Tuesday, July 16, 2002
Contact: (415) 703-5837, agpressoffice@doj.ca.gov

(LOS ANGELES) - Attorney General Bill Lockyer today announced that telemarketer Fax.com has been ordered by a Los Angeles County Superior Court to justify why they have not complied with an Attorney General subpoena for information or else be found in contempt of court for their failure to respond.

"Unsolicited faxes have become so pervasive that they are harming business efficiency and costing consumers and businesses millions each year," Lockyer said. "I intend to fully investigate whether advertising companies are breaking the law and put a stop to any illegal activity."

Over the last two years the Attorney General's office has received dozens of complaints from consumers and businesses throughout California about unsolicited faxes. Pursuant to his authority as the state's top law enforcement official, earlier this year Lockyer issued a subpoena demanding documents and other materials from Fax.com in order to determine whether the company was complying with state and federal law. Among the documents requested by Lockyer are records explaining Fax.com's business practices and the procedures used to remove names and numbers from their distribution lists. Despite numerous follow-up requests and time extensions, Fax.com has consistently failed to comply with the Attorney General's subpoena. As a result, Lockyer yesterday filed a request with the Los Angeles Superior Court that Fax.com be required to justify why they have failed to comply with the subpoena, and today the court ordered Fax.com to do so at a hearing on August 6, 2002.

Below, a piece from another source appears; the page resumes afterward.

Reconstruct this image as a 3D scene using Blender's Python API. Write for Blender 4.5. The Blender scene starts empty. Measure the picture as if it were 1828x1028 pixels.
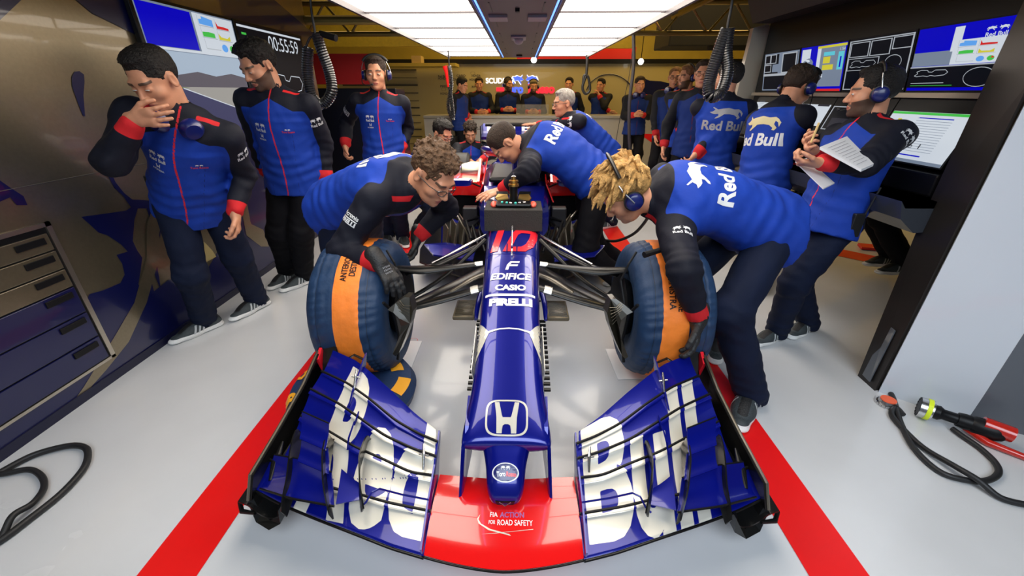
import bpy, bmesh, math, random
import numpy as np
from math import sin, cos, pi, radians, sqrt, atan2
from mathutils import Vector, Matrix
from mathutils.bvhtree import BVHTree
S = bpy.context.scene
COL = S.collection
random.seed(7)
# ------------------------------------------------------------------ camera
FPX = 733.0; PITCH = radians(25.5); YAW = radians(1.1); CAM = np.array([0.042, 0.0, 1.5])
cd = bpy.data.cameras.new('camera'); cam = bpy.data.objects.new('camera', cd); COL.objects.link(cam)
cd.sensor_width = 36; cd.lens = 36 * FPX / 1828; cd.clip_start = .02; cd.clip_end = 100
cam.location = CAM; cam.rotation_euler = (pi / 2 - PITCH, 0, YAW)
S.camera = cam
S.view_settings.view_transform = 'Standard'; S.view_settings.look = 'None'
S.view_settings.gamma = 1; S.view_settings.use_curve_mapping = False
S.view_settings.exposure = 0.0
# ------------------------------------------------------------------ world and big lights
w = bpy.data.worlds.new('daylight'); S.world = w; w.use_nodes = True
w.node_tree.nodes['Background'].inputs[0].default_value = (.55, .72, 1, 1)
w.node_tree.nodes['Background'].inputs[1].default_value = .12
def area(name, loc, rot, sx, sy, power, col):
    l = bpy.data.lights.new(name, 'AREA'); l.shape = 'RECTANGLE'; l.size = sx; l.size_y = sy
    l.energy = power; l.color = col
    o = bpy.data.objects.new(name, l); COL.objects.link(o); o.location = loc; o.rotation_euler = rot
    return o
area('garage_door_daylight', (.5, -1.5, 3.1), (radians(38), 0, 0), 3.6, 2.2, 72, (.80, .90, 1.0)).data.spread = radians(115)
area('rear_ceiling_light', (1.0, 9.7, 3.7), (radians(18), 0, 0), 7, 1.4, 170, (1, .66, .20))
area('mid_ceiling_light', (3.2, 6.6, 3.7), (0, 0, 0), 1.6, 2.5, 60, (1, .70, .28))
area('left_ceiling_light', (-2.6, 7.4, 3.7), (0, 0, 0), 1.6, 2.5, 18, (1, .70, .28))

# ------------------------------------------------------------------ helpers
_f = np.array([-sin(YAW) * cos(PITCH), cos(YAW) * cos(PITCH), -sin(PITCH)])
_r = np.array([cos(YAW), sin(YAW), 0.]); _u = np.cross(_r, _f)
def _ray(x, y): return _f + _r * (x - 914) / FPX - _u * (y - 514) / FPX
def at(x, y, Y):
    d = _ray(x, y); return CAM + d * (Y - CAM[1]) / d[1]
def atz(x, y, Z=0.):
    d = _ray(x, y); return CAM + d * (Z - CAM[2]) / d[2]
def atx(x, y, X):
    d = _ray(x, y); return CAM + d * (X - CAM[0]) / d[0]
def V(*a): return np.array(a, float)
def nrm(v):
    v = np.asarray(v, float); return v / (np.linalg.norm(v) + 1e-9)

MATS = {}
def mat(name, col, rough=.5, metal=0., coat=0., noise=0., nscale=20., bump=0., bscale=60., masks=(), emit=None, estr=0.,
        spec=.5, aniso=None, rnoise=0., sheen=0., alpha=None, trans=0.):
    if name in MATS: return MATS[name]
    m = bpy.data.materials.new(name); m.use_nodes = True; nt = m.node_tree; N = nt.nodes; Lk = nt.links
    b = N['Principled BSDF']
    b.inputs['Roughness'].default_value = rough; b.inputs['Metallic'].default_value = metal
    b.inputs['Coat Weight'].default_value = coat; b.inputs['Coat Roughness'].default_value = .04
    b.inputs['Specular IOR Level'].default_value = spec
    if sheen: b.inputs['Sheen Weight'].default_value = sheen
    if trans: b.inputs['Transmission Weight'].default_value = trans
    if alpha is not None: b.inputs['Alpha'].default_value = alpha
    c = N.new('ShaderNodeRGB'); c.outputs[0].default_value = (*col, 1); out = c.outputs[0]
    for attr, mc in masks:
        a = N.new('ShaderNodeAttribute'); a.attribute_name = attr
        g = N.new('ShaderNodeMapRange'); g.inputs[1].default_value = -.0006; g.inputs[2].default_value = .0006
        Lk.new(a.outputs['Fac'], g.inputs[0])
        x = N.new('ShaderNodeMix'); x.data_type = 'RGBA'
        Lk.new(g.outputs[0], x.inputs[0]); Lk.new(out, x.inputs[6]); x.inputs[7].default_value = (*mc, 1)
        out = x.outputs[2]
    tc = N.new('ShaderNodeTexCoord')
    if noise:
        n = N.new('ShaderNodeTexNoise'); n.inputs['Scale'].default_value = nscale; n.inputs['Detail'].default_value = 5
        Lk.new(tc.outputs['Object'], n.inputs['Vector'])
        r = N.new('ShaderNodeMapRange'); r.inputs[1].default_value = .3; r.inputs[2].default_value = .7
        r.inputs[3].default_value = 1 - noise; r.inputs[4].default_value = 1 + noise
        Lk.new(n.outputs['Fac'], r.inputs[0])
        h = N.new('ShaderNodeVectorMath'); h.operation = 'SCALE'
        Lk.new(out, h.inputs[0]); Lk.new(r.outputs[0], h.inputs['Scale']); out = h.outputs[0]
    if rnoise:
        n = N.new('ShaderNodeTexNoise'); n.inputs['Scale'].default_value = nscale * .3; n.inputs['Detail'].default_value = 6
        Lk.new(tc.outputs['Object'], n.inputs['Vector'])
        r = N.new('ShaderNodeMapRange'); r.inputs[1].default_value = .3; r.inputs[2].default_value = .7
        r.inputs[3].default_value = max(rough - rnoise, .02); r.inputs[4].default_value = rough + rnoise
        Lk.new(n.outputs['Fac'], r.inputs[0]); Lk.new(r.outputs[0], b.inputs['Roughness'])
    if bump:
        n = N.new('ShaderNodeTexNoise'); n.inputs['Scale'].default_value = bscale; n.inputs['Detail'].default_value = 4
        Lk.new(tc.outputs['Object'], n.inputs['Vector'])
        q = N.new('ShaderNodeBump'); q.inputs['Strength'].default_value = bump; q.inputs['Distance'].default_value = .01
        Lk.new(n.outputs['Fac'], q.inputs['Height']); Lk.new(q.outputs[0], b.inputs['Normal'])
    Lk.new(out, b.inputs['Base Color'])
    if emit:
        b.inputs['Emission Color'].default_value = (*emit, 1); b.inputs['Emission Strength'].default_value = estr
    MATS[name] = m
    return m

def tag(o, label=None, cat=None, group=None, kind=None):
    if label: o['label'] = label
    if cat: o['category'] = cat
    if group: o['group'] = group
    if kind: o['kind'] = kind
    return o
def empty(name, loc, label=None, cat=None, group=None, kind=None):
    o = bpy.data.objects.new(name, None); COL.objects.link(o); o.location = tuple(loc); o.empty_display_size = .1
    return tag(o, label, cat, group, kind)
def link_mesh(name, me, m=None, parent=None, smooth=False):
    if m is not None:
        for x in (m if isinstance(m, (list, tuple)) else [m]): me.materials.append(x)
    if smooth: me.polygons.foreach_set('use_smooth', [True] * len(me.polygons))
    o = bpy.data.objects.new(name, me); COL.objects.link(o)
    if parent is not None:
        o.parent = parent
        # vertices are written in world metres: undo every parent's own translation
        p = parent; off = Vector((0, 0, 0))
        while p is not None: off -= p.location; p = p.parent
        o.location = off
    return o
def arr_mesh(name, verts, faces, m=None, parent=None, smooth=True, attrs=None, mi=None):
    me = bpy.data.meshes.new(name)
    verts = np.asarray(verts, dtype=np.float32)
    if isinstance(faces, np.ndarray):
        n, k = faces.shape
        me.vertices.add(len(verts)); me.vertices.foreach_set('co', verts.ravel())
        me.loops.add(n * k); me.loops.foreach_set('vertex_index', faces.astype(np.int32).ravel())
        me.polygons.add(n); me.polygons.foreach_set('loop_start', np.arange(0, n * k, k, dtype=np.int32))
        me.update(calc_edges=True)
    else:
        me.from_pydata([tuple(v) for v in verts], [], [tuple(int(i) for i in f) for f in faces]); me.update()
    if attrs:
        for k, v in attrs.items():
            a = me.attributes.new(k, 'FLOAT', 'POINT'); a.data.foreach_set('value', np.asarray(v, dtype=np.float32))
    o = link_mesh(name, me, m, parent, smooth)
    if mi is not None: me.polygons.foreach_set('material_index', np.asarray(mi, dtype=np.int32))
    return o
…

Incorporated in Deleware, Fax.com's principal place of business is in Orange County, California. According to published accounts, the company sends out hundreds of thousands of unsolicited faxes every day to a database of more than 16 million fax numbers. Unlike telemarketing phone calls, it is estimated that unsolicited faxes cost California consumers and businesses tens of millions of dollars annually due to lost efficiency as well as increased toner and paper use.

Under California law, individuals or entitites that send unsolicited fax advertisements must include a toll-free number for the recipient to call in order to request that their fax number be taken off the distribution list.